** Begin INFORMATION SHOWN **

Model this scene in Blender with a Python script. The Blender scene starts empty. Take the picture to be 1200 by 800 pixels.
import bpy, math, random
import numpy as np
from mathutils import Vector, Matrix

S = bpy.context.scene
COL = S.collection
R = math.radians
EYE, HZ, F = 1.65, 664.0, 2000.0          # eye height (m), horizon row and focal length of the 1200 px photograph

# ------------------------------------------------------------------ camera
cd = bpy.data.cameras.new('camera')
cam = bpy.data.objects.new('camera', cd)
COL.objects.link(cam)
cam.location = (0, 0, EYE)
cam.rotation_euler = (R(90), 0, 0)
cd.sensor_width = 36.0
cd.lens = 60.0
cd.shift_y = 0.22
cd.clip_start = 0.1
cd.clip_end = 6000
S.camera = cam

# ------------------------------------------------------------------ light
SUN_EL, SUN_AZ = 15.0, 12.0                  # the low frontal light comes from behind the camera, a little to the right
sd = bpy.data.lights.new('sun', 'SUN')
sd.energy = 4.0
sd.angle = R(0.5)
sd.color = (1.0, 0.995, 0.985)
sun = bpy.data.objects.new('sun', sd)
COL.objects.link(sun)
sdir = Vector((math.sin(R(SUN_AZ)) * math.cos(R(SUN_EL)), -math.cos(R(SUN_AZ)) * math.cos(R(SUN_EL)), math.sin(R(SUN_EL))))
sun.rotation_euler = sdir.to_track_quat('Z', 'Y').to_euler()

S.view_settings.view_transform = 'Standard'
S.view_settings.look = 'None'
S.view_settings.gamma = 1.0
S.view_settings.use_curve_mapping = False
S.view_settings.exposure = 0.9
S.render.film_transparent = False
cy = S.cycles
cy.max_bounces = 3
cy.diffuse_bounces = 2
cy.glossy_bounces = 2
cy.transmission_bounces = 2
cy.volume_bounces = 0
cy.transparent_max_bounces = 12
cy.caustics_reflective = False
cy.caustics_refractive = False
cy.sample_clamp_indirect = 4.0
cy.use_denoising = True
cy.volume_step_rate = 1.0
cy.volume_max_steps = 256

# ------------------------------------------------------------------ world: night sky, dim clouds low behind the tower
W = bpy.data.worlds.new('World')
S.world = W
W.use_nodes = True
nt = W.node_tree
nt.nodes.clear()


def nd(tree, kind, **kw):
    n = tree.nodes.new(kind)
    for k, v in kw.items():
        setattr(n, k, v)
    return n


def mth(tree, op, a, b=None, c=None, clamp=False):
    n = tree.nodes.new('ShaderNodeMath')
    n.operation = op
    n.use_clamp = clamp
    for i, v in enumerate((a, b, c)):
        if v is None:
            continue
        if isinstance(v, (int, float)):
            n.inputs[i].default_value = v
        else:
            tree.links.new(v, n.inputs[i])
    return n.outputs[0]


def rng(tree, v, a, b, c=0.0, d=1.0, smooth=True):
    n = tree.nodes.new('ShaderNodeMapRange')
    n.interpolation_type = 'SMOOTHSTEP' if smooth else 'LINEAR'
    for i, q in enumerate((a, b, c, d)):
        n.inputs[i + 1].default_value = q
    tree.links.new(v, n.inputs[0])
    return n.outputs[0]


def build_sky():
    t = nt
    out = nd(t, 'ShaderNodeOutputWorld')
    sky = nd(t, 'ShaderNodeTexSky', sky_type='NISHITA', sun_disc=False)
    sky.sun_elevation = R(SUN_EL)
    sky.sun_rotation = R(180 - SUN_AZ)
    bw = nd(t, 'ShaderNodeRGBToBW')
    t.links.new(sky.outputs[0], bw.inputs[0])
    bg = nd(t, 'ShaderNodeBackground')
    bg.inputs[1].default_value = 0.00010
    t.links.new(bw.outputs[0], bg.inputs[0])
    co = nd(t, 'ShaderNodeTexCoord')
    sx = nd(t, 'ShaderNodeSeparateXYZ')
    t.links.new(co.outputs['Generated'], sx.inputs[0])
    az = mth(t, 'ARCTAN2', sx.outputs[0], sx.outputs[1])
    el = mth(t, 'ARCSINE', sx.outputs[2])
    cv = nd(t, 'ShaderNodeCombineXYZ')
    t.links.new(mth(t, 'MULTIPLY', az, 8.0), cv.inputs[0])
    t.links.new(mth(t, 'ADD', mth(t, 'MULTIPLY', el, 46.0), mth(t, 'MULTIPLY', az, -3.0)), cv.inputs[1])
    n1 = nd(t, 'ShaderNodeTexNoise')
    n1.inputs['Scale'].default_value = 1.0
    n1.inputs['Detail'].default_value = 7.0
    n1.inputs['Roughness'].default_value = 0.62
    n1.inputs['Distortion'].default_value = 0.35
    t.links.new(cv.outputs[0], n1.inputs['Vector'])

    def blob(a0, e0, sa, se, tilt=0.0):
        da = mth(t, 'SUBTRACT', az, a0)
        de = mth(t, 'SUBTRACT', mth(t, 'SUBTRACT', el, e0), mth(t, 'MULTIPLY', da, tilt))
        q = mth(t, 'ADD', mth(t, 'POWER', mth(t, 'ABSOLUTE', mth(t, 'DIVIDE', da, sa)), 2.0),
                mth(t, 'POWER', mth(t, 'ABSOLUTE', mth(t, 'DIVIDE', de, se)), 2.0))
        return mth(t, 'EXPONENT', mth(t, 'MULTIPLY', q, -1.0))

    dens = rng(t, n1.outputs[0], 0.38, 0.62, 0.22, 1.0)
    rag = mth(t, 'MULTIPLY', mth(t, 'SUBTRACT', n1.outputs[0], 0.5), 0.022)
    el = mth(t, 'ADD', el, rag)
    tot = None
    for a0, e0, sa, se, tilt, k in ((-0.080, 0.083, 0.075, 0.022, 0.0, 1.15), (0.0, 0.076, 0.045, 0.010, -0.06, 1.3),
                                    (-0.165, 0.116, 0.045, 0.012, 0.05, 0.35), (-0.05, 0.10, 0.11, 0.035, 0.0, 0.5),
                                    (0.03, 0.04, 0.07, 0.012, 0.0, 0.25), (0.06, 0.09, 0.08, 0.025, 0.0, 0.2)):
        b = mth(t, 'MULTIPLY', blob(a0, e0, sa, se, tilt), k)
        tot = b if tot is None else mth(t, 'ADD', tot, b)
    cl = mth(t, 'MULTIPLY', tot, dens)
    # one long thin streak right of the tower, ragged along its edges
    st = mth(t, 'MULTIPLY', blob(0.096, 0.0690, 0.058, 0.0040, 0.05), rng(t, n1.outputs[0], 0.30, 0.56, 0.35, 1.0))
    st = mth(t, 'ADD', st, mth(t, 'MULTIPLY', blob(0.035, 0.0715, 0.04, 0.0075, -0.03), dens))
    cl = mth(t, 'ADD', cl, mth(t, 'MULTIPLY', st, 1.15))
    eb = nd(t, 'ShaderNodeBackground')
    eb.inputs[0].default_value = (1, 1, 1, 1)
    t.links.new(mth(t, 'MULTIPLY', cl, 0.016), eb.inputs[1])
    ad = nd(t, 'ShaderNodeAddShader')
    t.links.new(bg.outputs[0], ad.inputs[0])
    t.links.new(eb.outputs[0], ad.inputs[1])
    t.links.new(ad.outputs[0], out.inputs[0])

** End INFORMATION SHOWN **

# DIRECTION
Tally up how many lines in the preceding listing contain the word "scene". Give nothing but the number.

# CORRECT RESPONSE
2